The key point across all six stages is that none of this requires manual intervention once it is set up. The WiFi login triggers the profile creation. The profile creation triggers the welcome email. The PMS integration triggers the pre-arrival email. The check-out date triggers the post-stay email. The 90-day absence triggers the re-engagement. It runs.
Measuring what works
Let me give you two real-world examples of how this plays out.
First example: a 200-room independent hotel in a UK city centre. Before implementing WiFi-driven email automation, their CRM held around 8,000 contacts, mostly from direct bookings. Twelve months after deploying Purple Engage, the list had grown to over 30,000 verified, opted-in contacts. Their post-stay email open rate was 42%. Their pre-arrival upsell emails were generating an average of 23 additional bookings per month for spa and dining. The marketing team went from spending 40 hours a week on manual campaign preparation to under 4 hours.
Second example: a hotel group with properties across multiple locations. The challenge was consistency - each property had its own approach, its own list, its own ad-hoc campaigns. By centralising on Purple Engage, they created a single guest profile that followed the guest across properties. A guest who stayed at the Manchester property and later visited the Edinburgh property was recognised as a returning guest, not a new contact. The group's email revenue per recipient increased by 60% in the first year.

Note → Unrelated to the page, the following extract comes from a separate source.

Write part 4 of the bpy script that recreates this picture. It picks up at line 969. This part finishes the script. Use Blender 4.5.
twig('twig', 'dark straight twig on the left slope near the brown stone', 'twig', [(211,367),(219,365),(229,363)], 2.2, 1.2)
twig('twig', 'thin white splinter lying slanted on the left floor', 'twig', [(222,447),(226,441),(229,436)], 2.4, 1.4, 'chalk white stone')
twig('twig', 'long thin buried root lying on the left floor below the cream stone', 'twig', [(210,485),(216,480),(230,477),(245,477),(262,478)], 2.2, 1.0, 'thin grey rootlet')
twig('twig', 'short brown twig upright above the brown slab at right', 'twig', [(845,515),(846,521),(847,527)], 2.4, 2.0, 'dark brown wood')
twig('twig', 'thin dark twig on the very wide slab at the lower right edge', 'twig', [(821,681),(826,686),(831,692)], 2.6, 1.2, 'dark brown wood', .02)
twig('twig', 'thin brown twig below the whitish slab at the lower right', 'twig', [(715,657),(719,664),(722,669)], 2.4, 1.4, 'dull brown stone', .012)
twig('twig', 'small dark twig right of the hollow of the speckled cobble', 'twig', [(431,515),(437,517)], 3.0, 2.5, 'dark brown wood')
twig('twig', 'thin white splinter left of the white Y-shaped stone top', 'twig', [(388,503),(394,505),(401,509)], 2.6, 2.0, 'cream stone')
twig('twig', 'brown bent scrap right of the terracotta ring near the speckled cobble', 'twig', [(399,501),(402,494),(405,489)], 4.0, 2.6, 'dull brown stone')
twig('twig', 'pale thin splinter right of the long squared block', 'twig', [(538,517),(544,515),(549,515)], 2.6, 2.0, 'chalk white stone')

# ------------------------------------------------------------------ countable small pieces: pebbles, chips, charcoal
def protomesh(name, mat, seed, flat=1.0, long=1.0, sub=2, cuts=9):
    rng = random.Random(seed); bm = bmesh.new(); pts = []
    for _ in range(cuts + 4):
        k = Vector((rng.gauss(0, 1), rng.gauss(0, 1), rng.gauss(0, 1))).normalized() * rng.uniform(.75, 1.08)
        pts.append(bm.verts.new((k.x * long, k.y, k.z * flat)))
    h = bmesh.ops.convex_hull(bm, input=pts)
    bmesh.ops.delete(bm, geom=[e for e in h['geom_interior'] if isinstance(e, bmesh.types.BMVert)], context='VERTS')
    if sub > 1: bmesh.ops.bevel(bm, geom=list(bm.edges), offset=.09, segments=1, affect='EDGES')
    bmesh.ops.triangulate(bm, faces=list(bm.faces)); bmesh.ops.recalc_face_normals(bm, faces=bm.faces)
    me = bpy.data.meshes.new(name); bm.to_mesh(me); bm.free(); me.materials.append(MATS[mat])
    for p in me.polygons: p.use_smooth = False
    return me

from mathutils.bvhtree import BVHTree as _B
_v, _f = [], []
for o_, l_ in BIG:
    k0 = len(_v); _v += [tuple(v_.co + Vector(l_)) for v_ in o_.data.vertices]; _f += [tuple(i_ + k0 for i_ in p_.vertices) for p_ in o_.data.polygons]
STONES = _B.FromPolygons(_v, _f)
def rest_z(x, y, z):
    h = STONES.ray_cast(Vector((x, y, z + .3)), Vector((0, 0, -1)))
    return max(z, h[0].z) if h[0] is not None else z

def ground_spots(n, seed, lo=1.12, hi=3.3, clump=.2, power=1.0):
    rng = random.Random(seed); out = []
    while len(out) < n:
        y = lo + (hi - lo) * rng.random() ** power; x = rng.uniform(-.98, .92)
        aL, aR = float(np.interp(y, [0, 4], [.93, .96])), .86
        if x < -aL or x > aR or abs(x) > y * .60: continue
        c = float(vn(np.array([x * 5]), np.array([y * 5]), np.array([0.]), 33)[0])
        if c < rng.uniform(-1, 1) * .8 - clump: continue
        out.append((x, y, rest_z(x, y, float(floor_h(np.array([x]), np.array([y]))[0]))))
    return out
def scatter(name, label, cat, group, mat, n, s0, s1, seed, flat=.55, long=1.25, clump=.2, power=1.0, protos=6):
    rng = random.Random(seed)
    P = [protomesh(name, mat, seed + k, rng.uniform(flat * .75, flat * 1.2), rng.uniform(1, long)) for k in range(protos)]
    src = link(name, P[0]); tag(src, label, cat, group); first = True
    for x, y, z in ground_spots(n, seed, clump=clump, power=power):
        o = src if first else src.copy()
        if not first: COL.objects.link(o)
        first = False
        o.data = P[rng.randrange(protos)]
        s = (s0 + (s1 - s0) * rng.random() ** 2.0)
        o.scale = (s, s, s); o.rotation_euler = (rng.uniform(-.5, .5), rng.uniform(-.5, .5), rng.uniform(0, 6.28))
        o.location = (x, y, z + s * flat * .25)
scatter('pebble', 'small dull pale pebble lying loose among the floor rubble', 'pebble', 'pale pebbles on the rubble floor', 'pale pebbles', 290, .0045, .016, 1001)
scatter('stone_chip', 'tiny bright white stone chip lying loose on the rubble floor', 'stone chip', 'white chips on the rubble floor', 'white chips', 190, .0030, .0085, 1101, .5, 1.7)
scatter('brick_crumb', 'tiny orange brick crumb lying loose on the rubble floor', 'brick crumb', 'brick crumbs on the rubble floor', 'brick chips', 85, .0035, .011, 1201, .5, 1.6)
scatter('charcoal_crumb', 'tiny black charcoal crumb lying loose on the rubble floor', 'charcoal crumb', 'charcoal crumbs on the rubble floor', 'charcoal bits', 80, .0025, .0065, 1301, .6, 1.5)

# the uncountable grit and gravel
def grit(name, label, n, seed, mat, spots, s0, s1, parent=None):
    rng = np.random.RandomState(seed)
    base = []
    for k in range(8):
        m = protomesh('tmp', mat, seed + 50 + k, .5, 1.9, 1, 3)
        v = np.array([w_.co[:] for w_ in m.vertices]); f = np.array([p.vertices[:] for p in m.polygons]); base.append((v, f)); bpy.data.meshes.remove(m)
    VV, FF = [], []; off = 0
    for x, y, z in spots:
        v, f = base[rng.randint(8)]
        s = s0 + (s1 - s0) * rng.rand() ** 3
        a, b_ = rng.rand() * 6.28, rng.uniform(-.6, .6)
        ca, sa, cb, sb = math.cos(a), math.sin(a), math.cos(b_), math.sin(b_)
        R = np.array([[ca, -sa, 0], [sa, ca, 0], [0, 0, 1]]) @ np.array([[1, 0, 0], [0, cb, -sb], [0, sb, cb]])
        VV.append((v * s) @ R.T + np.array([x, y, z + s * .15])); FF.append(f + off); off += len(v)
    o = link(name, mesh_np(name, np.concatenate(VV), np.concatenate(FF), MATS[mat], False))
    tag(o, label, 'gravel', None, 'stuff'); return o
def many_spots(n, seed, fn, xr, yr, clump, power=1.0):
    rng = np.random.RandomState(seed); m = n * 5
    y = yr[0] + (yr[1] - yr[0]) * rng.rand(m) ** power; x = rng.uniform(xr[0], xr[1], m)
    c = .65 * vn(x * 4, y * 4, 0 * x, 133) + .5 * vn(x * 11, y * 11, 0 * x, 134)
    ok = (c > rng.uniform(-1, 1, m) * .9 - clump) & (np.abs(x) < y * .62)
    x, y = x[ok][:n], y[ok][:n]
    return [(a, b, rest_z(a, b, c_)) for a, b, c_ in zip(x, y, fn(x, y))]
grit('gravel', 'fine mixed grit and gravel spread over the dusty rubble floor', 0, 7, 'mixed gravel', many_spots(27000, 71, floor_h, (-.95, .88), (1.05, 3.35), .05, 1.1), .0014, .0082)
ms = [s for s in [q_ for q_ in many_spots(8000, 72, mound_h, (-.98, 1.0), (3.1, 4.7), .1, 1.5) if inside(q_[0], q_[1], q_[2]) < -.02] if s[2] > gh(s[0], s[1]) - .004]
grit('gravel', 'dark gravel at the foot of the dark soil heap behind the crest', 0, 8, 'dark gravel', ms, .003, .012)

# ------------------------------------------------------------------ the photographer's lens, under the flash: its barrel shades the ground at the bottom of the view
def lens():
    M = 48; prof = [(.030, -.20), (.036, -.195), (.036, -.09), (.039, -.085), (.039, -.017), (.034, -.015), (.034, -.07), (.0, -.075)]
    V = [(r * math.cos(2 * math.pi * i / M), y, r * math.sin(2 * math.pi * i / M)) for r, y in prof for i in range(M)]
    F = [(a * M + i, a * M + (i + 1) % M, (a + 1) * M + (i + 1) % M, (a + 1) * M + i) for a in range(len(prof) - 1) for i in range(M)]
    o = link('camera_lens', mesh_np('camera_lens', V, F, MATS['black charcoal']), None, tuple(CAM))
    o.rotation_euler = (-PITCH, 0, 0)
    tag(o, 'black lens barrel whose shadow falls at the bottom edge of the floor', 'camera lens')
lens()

For more specific advice on food and beverage outlets within your hotel, see our guide on Email marketing for restaurants: a practical guide.
Where to start
- Audit your current list. How many contacts are verified opt-ins? How many are proxy addresses from OTAs?
- Deploy a captive portal. Use Purple Engage to turn your existing WiFi into a Guest WiFi data capture engine.
- Map your guest journey. Identify the key touchpoints: booking, arrival, in-stay, check-out, and re-engagement.
- Build your automations. Start with the welcome email and the post-stay thank-you. Add complexity later.
- Measure revenue per send. Do not just track open rates. Track the actual revenue generated by each automated campaign.